* Provided data *
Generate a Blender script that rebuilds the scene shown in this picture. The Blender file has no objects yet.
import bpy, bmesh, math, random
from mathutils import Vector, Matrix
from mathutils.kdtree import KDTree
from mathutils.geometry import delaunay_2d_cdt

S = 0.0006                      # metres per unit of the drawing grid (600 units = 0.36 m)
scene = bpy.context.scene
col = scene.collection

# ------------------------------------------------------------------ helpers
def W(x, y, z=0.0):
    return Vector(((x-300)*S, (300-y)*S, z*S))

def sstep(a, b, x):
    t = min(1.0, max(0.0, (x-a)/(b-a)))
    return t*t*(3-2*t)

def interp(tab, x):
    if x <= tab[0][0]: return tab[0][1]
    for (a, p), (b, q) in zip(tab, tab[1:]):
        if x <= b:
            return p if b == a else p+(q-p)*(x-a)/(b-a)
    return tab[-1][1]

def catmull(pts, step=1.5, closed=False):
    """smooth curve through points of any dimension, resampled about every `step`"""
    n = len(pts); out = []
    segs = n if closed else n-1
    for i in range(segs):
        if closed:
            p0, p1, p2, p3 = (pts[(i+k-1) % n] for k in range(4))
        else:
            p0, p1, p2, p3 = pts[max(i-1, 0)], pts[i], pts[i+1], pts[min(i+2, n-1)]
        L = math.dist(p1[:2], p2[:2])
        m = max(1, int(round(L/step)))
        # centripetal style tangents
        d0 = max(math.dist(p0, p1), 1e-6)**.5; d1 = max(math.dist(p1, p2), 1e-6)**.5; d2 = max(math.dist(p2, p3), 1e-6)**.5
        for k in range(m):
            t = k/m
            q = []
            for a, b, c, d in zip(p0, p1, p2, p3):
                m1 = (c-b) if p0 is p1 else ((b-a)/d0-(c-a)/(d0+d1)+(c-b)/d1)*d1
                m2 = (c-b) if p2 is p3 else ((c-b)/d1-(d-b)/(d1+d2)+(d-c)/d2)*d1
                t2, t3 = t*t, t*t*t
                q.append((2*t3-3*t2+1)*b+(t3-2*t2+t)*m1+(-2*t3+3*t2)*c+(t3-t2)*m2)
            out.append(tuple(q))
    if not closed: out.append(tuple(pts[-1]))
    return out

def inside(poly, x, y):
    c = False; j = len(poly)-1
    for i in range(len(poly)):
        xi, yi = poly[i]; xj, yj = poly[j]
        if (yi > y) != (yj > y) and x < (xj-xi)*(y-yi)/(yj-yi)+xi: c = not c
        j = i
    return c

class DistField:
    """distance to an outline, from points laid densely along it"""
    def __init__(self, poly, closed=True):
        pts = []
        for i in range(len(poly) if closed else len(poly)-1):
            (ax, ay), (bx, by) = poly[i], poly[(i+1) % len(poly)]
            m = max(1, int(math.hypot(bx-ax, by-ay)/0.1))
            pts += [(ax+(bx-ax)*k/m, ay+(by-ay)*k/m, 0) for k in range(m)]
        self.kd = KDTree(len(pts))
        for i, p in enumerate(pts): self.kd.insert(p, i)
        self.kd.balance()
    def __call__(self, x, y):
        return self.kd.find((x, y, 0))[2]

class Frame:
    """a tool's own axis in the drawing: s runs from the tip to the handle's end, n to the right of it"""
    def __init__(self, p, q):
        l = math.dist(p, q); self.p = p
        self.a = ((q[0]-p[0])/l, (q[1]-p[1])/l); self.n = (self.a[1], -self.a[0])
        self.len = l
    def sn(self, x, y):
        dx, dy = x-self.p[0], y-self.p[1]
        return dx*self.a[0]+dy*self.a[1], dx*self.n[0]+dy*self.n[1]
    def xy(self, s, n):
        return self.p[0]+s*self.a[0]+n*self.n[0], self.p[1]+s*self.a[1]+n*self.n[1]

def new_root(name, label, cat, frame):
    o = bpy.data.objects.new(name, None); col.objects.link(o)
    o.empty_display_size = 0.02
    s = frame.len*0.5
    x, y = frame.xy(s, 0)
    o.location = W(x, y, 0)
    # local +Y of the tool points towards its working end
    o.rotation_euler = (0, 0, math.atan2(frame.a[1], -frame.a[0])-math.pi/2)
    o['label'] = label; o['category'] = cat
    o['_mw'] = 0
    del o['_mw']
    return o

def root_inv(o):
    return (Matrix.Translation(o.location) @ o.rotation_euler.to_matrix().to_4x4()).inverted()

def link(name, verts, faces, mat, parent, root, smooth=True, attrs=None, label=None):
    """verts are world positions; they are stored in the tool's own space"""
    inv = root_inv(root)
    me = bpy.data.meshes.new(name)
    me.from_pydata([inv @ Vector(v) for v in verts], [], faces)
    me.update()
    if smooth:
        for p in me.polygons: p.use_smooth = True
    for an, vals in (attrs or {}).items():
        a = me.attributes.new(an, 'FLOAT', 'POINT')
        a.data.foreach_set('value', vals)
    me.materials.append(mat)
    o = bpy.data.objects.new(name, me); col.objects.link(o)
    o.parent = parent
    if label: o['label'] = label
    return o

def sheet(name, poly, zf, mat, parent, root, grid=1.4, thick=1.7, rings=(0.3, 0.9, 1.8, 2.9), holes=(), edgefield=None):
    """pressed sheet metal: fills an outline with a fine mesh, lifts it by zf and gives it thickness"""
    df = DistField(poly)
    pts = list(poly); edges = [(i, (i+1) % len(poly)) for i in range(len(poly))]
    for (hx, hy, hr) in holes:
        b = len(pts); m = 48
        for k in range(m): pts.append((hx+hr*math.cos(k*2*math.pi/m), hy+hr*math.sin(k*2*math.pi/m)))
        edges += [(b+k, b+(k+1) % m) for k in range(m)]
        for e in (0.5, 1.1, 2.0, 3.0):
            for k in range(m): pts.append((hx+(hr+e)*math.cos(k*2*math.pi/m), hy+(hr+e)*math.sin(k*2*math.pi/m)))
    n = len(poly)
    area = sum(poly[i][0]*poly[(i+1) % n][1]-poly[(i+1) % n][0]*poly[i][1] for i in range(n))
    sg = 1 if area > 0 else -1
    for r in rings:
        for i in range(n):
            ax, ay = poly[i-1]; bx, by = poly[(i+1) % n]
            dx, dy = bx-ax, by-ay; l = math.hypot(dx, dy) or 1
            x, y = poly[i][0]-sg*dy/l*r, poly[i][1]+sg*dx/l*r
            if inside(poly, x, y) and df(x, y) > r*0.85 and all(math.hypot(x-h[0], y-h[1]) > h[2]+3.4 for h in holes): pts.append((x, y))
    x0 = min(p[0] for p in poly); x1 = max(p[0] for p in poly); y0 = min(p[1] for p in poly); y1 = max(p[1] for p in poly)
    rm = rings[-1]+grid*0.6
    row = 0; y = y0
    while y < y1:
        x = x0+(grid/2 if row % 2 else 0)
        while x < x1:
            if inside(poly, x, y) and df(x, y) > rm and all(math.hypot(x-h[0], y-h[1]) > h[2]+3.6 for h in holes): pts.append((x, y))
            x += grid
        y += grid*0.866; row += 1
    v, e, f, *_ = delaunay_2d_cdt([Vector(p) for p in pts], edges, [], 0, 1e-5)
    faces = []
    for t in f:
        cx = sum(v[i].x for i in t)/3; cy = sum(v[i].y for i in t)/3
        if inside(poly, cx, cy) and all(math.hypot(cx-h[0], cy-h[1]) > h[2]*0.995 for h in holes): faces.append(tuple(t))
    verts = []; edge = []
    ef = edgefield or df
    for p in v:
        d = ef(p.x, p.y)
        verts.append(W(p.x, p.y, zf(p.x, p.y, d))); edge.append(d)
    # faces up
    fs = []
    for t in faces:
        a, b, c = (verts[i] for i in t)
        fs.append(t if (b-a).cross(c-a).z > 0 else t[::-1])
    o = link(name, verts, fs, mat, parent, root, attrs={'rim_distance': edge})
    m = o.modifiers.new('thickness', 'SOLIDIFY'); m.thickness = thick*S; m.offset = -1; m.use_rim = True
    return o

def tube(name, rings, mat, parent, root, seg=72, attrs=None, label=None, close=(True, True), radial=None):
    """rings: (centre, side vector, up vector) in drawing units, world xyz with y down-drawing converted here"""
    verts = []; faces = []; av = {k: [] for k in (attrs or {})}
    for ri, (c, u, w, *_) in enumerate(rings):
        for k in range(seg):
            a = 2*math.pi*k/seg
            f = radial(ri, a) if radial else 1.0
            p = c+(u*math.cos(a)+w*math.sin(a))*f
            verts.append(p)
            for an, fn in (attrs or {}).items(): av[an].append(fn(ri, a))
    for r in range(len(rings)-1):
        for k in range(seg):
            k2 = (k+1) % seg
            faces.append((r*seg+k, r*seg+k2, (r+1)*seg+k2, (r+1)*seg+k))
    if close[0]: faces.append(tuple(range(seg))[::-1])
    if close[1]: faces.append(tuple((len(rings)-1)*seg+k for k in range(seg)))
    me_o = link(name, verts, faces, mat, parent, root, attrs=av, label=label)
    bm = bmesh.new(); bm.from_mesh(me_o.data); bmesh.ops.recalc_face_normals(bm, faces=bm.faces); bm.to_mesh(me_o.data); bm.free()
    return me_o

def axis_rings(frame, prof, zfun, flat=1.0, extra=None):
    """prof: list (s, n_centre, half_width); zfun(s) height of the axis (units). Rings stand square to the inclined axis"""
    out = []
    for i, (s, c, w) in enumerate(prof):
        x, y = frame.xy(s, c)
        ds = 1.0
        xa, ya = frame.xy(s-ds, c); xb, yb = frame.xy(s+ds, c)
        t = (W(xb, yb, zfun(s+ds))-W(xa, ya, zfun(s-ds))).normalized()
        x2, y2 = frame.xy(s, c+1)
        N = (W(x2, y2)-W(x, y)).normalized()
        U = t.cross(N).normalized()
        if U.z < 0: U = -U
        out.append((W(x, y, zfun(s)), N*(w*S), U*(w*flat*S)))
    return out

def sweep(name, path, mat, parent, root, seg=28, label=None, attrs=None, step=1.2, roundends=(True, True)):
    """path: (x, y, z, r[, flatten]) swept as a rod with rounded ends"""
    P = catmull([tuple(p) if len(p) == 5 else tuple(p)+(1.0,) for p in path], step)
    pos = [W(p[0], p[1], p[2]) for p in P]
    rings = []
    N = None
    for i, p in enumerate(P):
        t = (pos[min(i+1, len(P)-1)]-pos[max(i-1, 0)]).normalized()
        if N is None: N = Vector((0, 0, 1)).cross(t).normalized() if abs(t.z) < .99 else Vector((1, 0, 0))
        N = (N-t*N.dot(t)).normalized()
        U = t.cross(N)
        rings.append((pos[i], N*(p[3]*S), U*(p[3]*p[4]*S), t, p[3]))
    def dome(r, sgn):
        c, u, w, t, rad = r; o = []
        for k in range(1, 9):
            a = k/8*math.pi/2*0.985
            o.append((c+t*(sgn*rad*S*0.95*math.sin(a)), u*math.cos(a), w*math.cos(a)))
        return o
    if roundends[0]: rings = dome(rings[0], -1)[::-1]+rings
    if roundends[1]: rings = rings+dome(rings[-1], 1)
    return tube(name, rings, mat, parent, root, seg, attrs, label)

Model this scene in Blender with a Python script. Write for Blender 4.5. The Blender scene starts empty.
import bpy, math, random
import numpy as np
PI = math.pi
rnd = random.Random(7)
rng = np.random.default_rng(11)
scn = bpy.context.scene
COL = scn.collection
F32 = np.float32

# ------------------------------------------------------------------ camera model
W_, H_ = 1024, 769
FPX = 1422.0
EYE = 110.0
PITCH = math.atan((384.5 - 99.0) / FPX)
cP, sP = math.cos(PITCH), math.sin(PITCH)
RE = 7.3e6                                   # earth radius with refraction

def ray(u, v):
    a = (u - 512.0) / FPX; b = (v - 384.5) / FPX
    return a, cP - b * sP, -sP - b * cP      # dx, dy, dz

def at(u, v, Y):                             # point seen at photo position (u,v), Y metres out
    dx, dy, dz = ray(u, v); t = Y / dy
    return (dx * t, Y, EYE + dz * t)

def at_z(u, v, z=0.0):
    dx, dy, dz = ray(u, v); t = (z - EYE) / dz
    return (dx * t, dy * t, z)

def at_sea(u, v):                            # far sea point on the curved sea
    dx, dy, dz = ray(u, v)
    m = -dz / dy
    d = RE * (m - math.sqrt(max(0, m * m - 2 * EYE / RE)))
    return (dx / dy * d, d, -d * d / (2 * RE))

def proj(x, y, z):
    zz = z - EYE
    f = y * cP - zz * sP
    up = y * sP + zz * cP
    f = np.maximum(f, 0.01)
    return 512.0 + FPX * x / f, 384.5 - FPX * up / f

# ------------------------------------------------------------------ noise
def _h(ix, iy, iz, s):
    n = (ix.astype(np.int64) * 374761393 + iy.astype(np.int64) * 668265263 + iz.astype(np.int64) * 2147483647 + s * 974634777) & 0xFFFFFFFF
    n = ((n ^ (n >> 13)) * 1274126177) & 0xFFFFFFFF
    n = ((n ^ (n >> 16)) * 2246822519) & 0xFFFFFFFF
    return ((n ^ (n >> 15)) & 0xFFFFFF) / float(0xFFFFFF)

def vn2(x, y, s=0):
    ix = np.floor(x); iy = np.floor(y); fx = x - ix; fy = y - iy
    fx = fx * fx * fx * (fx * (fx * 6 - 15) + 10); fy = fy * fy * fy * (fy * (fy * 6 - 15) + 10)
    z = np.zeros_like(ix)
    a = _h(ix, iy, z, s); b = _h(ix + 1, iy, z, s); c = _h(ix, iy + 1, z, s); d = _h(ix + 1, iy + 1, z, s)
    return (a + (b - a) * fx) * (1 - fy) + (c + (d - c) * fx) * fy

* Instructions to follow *
Everything from the line with "Model this scene" through the line with "F32 = np.float32", both ends included, should be repeated exactly; nothing else should appear.

* Finished exercise *
Model this scene in Blender with a Python script. Write for Blender 4.5. The Blender scene starts empty.
import bpy, math, random
import numpy as np
PI = math.pi
rnd = random.Random(7)
rng = np.random.default_rng(11)
scn = bpy.context.scene
COL = scn.collection
F32 = np.float32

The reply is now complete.